No 10 sought to quell claims the Prime Minister will resist calls by Lord Justice Leveson for a statutory press watchdog when he publishes his findings on Thursday and instead grant newspapers a period of grace to prove they can provide self-regulation.
As interested parties from privacy campaigners to newspaper groups jockey for position ahead of this week's report, The Mail on Sunday reported that Mr Cameron will bow to pressure to allow the press to set its own house in order but retain the threat of state-backed regulation if that fails.
Copies of the Leveson report will be delivered to Downing Street and other senior ministers on Wednesday to allow Mr Cameron to provide a formal response when it is published a day later. A No 10 spokesman said: "The Prime Minister is open-minded about Lord Justice Leveson's report and will read it in full before he makes any decision about what to do."

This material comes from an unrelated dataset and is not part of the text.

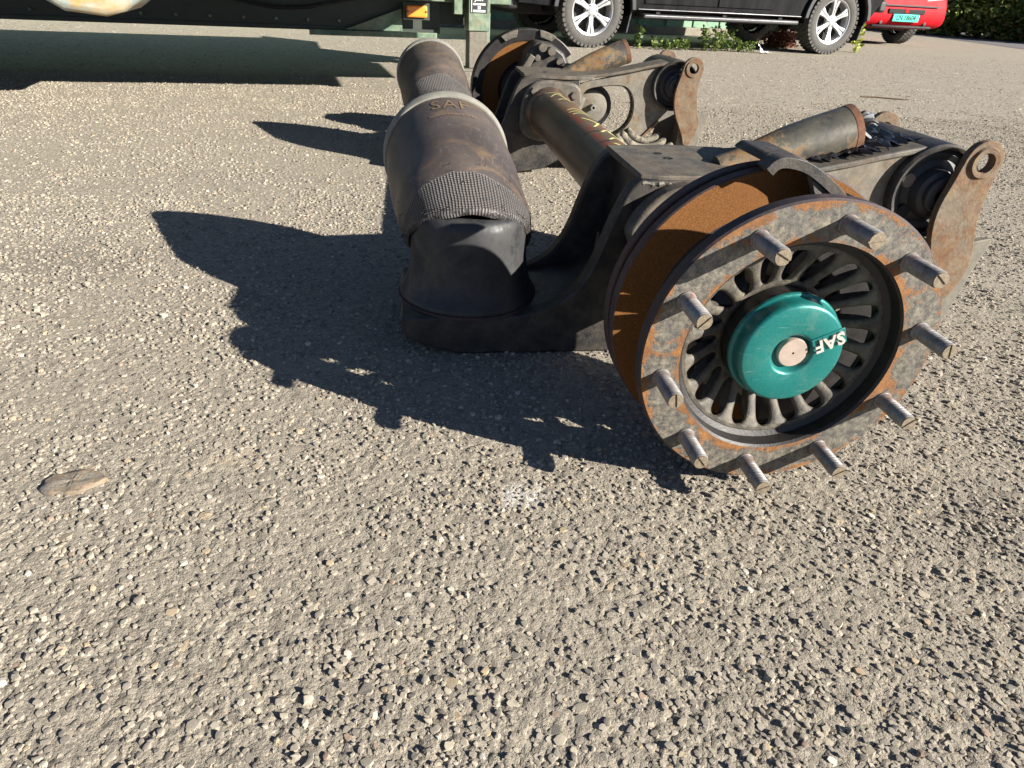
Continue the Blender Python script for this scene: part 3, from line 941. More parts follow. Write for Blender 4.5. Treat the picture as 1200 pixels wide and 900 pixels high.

The culmination of the public inquiry which Mr Cameron ordered last year following revelations that the News of the World had hacked into the voicemails of murdered schoolgirl Milly Dowler is a problem for the Prime Minister. He must plot a path between supporters of legislation who argue the hacking scandal proved self-regulation cannot work and others, including most newspaper editors and proprietors as well as senior politicians, who believe any state intervention threatens the independence of the press.
William Hague, the Foreign Secretary, insisted he was reserving his judgement but hinted he is among Cabinet sceptics, also thought to include Education Secretary Michael Gove and Work and Pensions Secretary Iain Duncan Smith, instinctively opposed to statutory regulation.
Mr Hague told BBC1's Andrew Marr Show he wanted to read the report before commenting but added: "You have to err on the side of freedom."
Professor Brian Cathcart, director of Hacked Off, which is campaigning for a new legislation-backed newspaper watchdog and is backed by celebrities including Hugh Grant and Charlotte Church, said claims Mr Cameron had already made up his mind were "wishful thinking" by parts of the press.
The Leveson findings are expected to be the most far-reaching reckoning for the press in a generation with the industry holding its breath to see what regulatory structure, including a possible middle path based on existing statute but falling short of state-backed oversight, the High Court judge recommends.
Evgeny Lebedev, the chairman of The Independent and The Evening Standard, said he was strongly in favour of retaining self-regulation because of his experience of state control in his native Russia.
He told The Andrew Marr Show: "I feel instinctively against any form of government regulation...
"If we are to stay with some form of self-regulation it has to be extremely different from what it was before and make sure that whatever happened doesn't happen again."